## BEGIN

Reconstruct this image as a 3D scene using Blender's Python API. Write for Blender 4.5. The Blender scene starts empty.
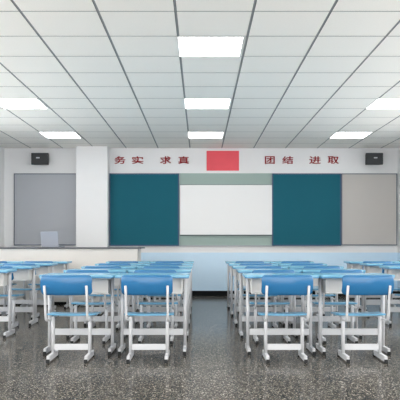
import bpy, bmesh, math, random
from mathutils import Vector, Matrix
random.seed(7)
S = bpy.context.scene
COL = S.collection
F = 659.6; HC = 1.066; HZ = 243.0          # focal length in px, eye height, horizon row
TILE = 0.655; CEIL = HC + 1.91; WALL = 20.3 * TILE

def X(px, d): return (px - 200.0) / F * d
def Z(py, d): return HC - (py - HZ) / F * d

# ------------------------------------------------------------------ materials
def mat(name, col, rough=0.5, spec=0.5, metal=0.0, noise=0.0, nscale=40.0, bump=0.0, bscale=300.0, coat=0.0, emit=None, estr=0.0):
    m = bpy.data.materials.new(name); m.use_nodes = True
    nt = m.node_tree; b = nt.nodes['Principled BSDF']
    b.inputs['Base Color'].default_value = (*col, 1)
    b.inputs['Roughness'].default_value = rough
    b.inputs['Metallic'].default_value = metal
    b.inputs['Specular IOR Level'].default_value = spec
    b.inputs['Coat Weight'].default_value = coat
    tc = nt.nodes.new('ShaderNodeTexCoord')
    n = nt.nodes.new('ShaderNodeTexNoise'); n.inputs['Scale'].default_value = nscale
    n.inputs['Detail'].default_value = 4
    nt.links.new(tc.outputs['Object'], n.inputs['Vector'])
    if noise:
        mx = nt.nodes.new('ShaderNodeMix'); mx.data_type = 'RGBA'
        mx.inputs[6].default_value = (*[c * (1 - noise) for c in col], 1)
        mx.inputs[7].default_value = (*[min(1, c * (1 + noise)) for c in col], 1)
        nt.links.new(n.outputs['Fac'], mx.inputs[0]); nt.links.new(mx.outputs[2], b.inputs['Base Color'])
    if bump:
        n2 = nt.nodes.new('ShaderNodeTexNoise'); n2.inputs['Scale'].default_value = bscale
        nt.links.new(tc.outputs['Object'], n2.inputs['Vector'])
        bp = nt.nodes.new('ShaderNodeBump'); bp.inputs['Strength'].default_value = bump
        bp.inputs['Distance'].default_value = 0.002
        nt.links.new(n2.outputs['Fac'], bp.inputs['Height']); nt.links.new(bp.outputs['Normal'], b.inputs['Normal'])
    if emit:
        b.inputs['Emission Color'].default_value = (*emit, 1)
        b.inputs['Emission Strength'].default_value = estr
    return m

def srgb(r, g, b):
    return tuple(((c / 255) / 12.92 if c / 255 <= .04045 else ((c / 255 + .055) / 1.055) ** 2.4) for c in (r, g, b))

M = {
 'wall': mat('wall_paint', srgb(232, 232, 233), .7, .3, noise=.015, nscale=6),
 'wainscot': mat('wainscot_paint', srgb(204, 230, 250), .45, .4, noise=.015, nscale=5),
 'base': mat('black_base', srgb(14, 16, 18), .6, .15),
 'tile': mat('mineral_tile', srgb(250, 247, 241), .9, .2, noise=.05, nscale=90, bump=.35, bscale=180),
 'grid': mat('ceiling_bar', srgb(150, 153, 154), .5, .3),
 'void': mat('ceiling_void', srgb(110, 112, 113), .9),
 'lampframe': mat('lamp_frame', srgb(225, 227, 228), .4),
 'diffuser': mat('lamp_diffuser', (.9, .9, .9), .5, emit=(1, .995, .98), estr=6.5),
 'teal': mat('chalkboard_green', srgb(26, 94, 110), .6, .12, noise=.04, nscale=3),
 'frame': mat('blue_frame', srgb(44, 72, 104), .4, .5, metal=.2),
 'backing': mat('backing_green', srgb(152, 171, 165), .5, .4, noise=.02, nscale=3),
 'screen': mat('screen_white', srgb(222, 222, 222), .35, .4, emit=(.97, .985, 1), estr=.05),
 'greyline': mat('dark_grey_bar', srgb(84, 96, 98), .4),
 'pin': mat('grey_panel', srgb(172, 175, 181), .6, .3, noise=.02, nscale=4),  # cooler light of the left side tinted into the grey
 'pin_warmlight': mat('grey_panel_warm_light', srgb(190, 186, 182), .6, .3, noise=.02, nscale=4),  # same panel grey, with the right side's warmer light tinted in
 'pinframe': mat('slate_frame', srgb(96, 104, 116), .45, .4, metal=.2),
 'red': mat('red_flag', srgb(236, 96, 106), .7, .2, noise=.05, nscale=5),
 'redtext': mat('red_letter', srgb(146, 10, 22), .5, .3),
 'speaker': mat('speaker_black', srgb(52, 54, 57), .45, .4, bump=.3, bscale=500),
 'grille': mat('speaker_grille', srgb(62, 64, 66), .6, .3, bump=.6, bscale=700),
 'badge': mat('badge_silver', srgb(200, 203, 206), .3, .5),
 'countertop': mat('counter_top', srgb(84, 86, 92), .35, .5),
 'counter': mat('counter_white', srgb(222, 218, 213), .45, .4, noise=.01, nscale=5),
 'laptop': mat('laptop_silver', srgb(160, 165, 176), .35, .5, metal=.15),
 'dark': mat('laptop_dark', srgb(40, 42, 48), .4),
 'desktop': mat('desk_blue', srgb(126, 186, 214), .22, .5, noise=.03, nscale=8, bump=.05, bscale=200),
 'edge': mat('desk_edge_blue', srgb(70, 138, 184), .35, .5),
 'chairblue': mat('chair_blue', srgb(44, 112, 162), .25, .5, noise=.02, nscale=6),
 'seatblue': mat('seat_blue', srgb(100, 164, 200), .3, .5),
 'steel': mat('white_steel', srgb(212, 213, 216), .35, .5),
 'tray': mat('tray_grey', srgb(226, 225, 222), .45, .4, noise=.02, nscale=6),
 'rubber': mat('black_rubber', srgb(44, 46, 48), .7, .3),
}

# floor: dark speckled terrazzo, polished
def floor_mat():
    m = bpy.data.materials.new('terrazzo'); m.use_nodes = True
    nt = m.node_tree; b = nt.nodes['Principled BSDF']; N = nt.nodes; L = nt.links
    tc = N.new('ShaderNodeTexCoord')
    v = N.new('ShaderNodeTexVoronoi'); v.inputs['Scale'].default_value = 145
    L.new(tc.outputs['Object'], v.inputs['Vector'])
    sep = N.new('ShaderNodeSeparateColor'); L.new(v.outputs['Color'], sep.inputs[0])
    r = N.new('ShaderNodeValToRGB'); r.color_ramp.interpolation = 'CONSTANT'
    e = r.color_ramp.elements
    e[0].position = 0; e[0].color = (*srgb(22, 20, 18), 1)
    e[1].position = .26; e[1].color = (*srgb(66, 62, 56), 1)
    for p, c in ((.50, (86, 82, 74)), (.70, (116, 111, 102)), (.84, (40, 35, 30)), (.905, (190, 184, 174))):
        q = e.new(p); q.color = (*srgb(*c), 1)
    L.new(sep.outputs[0], r.inputs[0])
    n = N.new('ShaderNodeTexNoise'); n.inputs['Scale'].default_value = 260; n.inputs['Detail'].default_value = 3
    L.new(tc.outputs['Object'], n.inputs['Vector'])
    mx = N.new('ShaderNodeMix'); mx.data_type = 'RGBA'; mx.blend_type = 'OVERLAY'; mx.inputs[0].default_value = .4
    L.new(r.outputs[0], mx.inputs[6]); L.new(n.outputs['Fac'], mx.inputs[7])
    L.new(mx.outputs[2], b.inputs['Base Color'])
    b.inputs['Roughness'].default_value = .14
    b.inputs['Specular IOR Level'].default_value = .05
    bp = N.new('ShaderNodeBump'); bp.inputs['Strength'].default_value = .02; bp.inputs['Distance'].default_value = .001
    L.new(sep.outputs[1], bp.inputs['Height']); L.new(bp.outputs['Normal'], b.inputs['Normal'])
    return m
M['floor'] = floor_mat()

# ------------------------------------------------------------------ mesh helpers
def box(bm, x0, x1, y0, y1, z0, z1, mi=0):
    vs = [bm.verts.new(p) for p in ((x0,y0,z0),(x1,y0,z0),(x1,y1,z0),(x0,y1,z0),(x0,y0,z1),(x1,y0,z1),(x1,y1,z1),(x0,y1,z1))]
    for f in ((0,3,2,1),(4,5,6,7),(0,1,5,4),(1,2,6,5),(2,3,7,6),(3,0,4,7)):
        bm.faces.new([vs[i] for i in f]).material_index = mi

def bevel(bm, w, seg=2):
    bmesh.ops.bevel(bm, geom=list(bm.edges), offset=w, segments=seg, affect='EDGES', profile=.5)

def bbox(x0, x1, y0, y1, z0, z1, w=.004, seg=2):
    bm = bmesh.new(); box(bm, x0, x1, y0, y1, z0, z1)
    if w: bevel(bm, w, seg)
    return bm

def sweep(bm, pts, rx, ry, n=12, side=Vector((1, 0, 0))):
    """oval tube along pts lying in planes containing `side`"""
    pts = [Vector(p) for p in pts]; rings = []
    for i, p in enumerate(pts):
        t = (pts[min(i+1, len(pts)-1)] - pts[max(i-1, 0)]).normalized()
        u = side; w = t.cross(u).normalized()
        rings.append([bm.verts.new(p + u * rx * math.cos(a) + w * ry * math.sin(a)) for a in [2*math.pi*k/n for k in range(n)]])
    for a, b in zip(rings, rings[1:]):
        for k in range(n):
            f = bm.faces.new((a[k], a[(k+1) % n], b[(k+1) % n], b[k])); f.smooth = True
    bm.faces.new(rings[0]); bm.faces.new(rings[-1][::-1])

def mesh(name, bm, mats, smooth=False):
    bmesh.ops.recalc_face_normals(bm, faces=list(bm.faces))
    me = bpy.data.meshes.new(name); bm.to_mesh(me); bm.free()
    for m in (mats if isinstance(mats, (list, tuple)) else [mats]): me.materials.append(m)
    if smooth:
        for p in me.polygons: p.use_smooth = True
    return me

def obj(name, bm, mats, parent=None, smooth=False, loc=None):
    o = bpy.data.objects.new(name, mesh(name, bm, mats, smooth)); COL.objects.link(o)
    if parent: o.parent = parent
    if loc: o.location = loc
    return o

def tag(o, label, cat, group=None, kind=None):
    o['label'] = label; o['category'] = cat
    if group: o['group'] = group
    if kind: o['kind'] = kind
    return o

def thing(name, loc, label, cat, group=None):
    o = bpy.data.objects.new(name, None); o.empty_display_size = .1; COL.objects.link(o)
    o.location = loc
    return tag(o, label, cat, group)

def struct(o, label, cat):
    tag(o, label, cat); o['kind'] = 'structure'; return o

def copy_tree(o, parent=None):
    c = o.copy(); COL.objects.link(c)
    if parent: c.parent = parent
    for ch in list(o.children):
        if ch is not c: copy_tree(ch, c)
    return c

# ------------------------------------------------------------------ room shell
XL, XR = X(4.5, WALL), X(397.7, WALL)
Y0 = -1.5
bm = bmesh.new(); box(bm, XL - .2, XR + .2, Y0, WALL + .2, -.2, 0)
struct(obj('floor', bm, M['floor']), 'polished grey speckled terrazzo floor', 'floor')

WZ = Z(252.6, WALL)
def wall(name, x0, x1, y0, y1, label):
    o = obj(name, bbox(x0, x1, y0, y1, 0, CEIL + .1, 0), M['wall'])
    return struct(o, label, 'wall')
wall('wall_front', XL - .2, XR + .2, WALL, WALL + .2, 'white front wall carrying the boards')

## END

THE EXERCISE:
Every line from the top of the material above through the line with "def Z(py, d): return HC - (py - HZ) / F * d" should be duplicated exactly, please; leave out the pictures.

TASK RESPONSE:
Reconstruct this image as a 3D scene using Blender's Python API. Write for Blender 4.5. The Blender scene starts empty.
import bpy, bmesh, math, random
from mathutils import Vector, Matrix
random.seed(7)
S = bpy.context.scene
COL = S.collection
F = 659.6; HC = 1.066; HZ = 243.0          # focal length in px, eye height, horizon row
TILE = 0.655; CEIL = HC + 1.91; WALL = 20.3 * TILE

def X(px, d): return (px - 200.0) / F * d
def Z(py, d): return HC - (py - HZ) / F * d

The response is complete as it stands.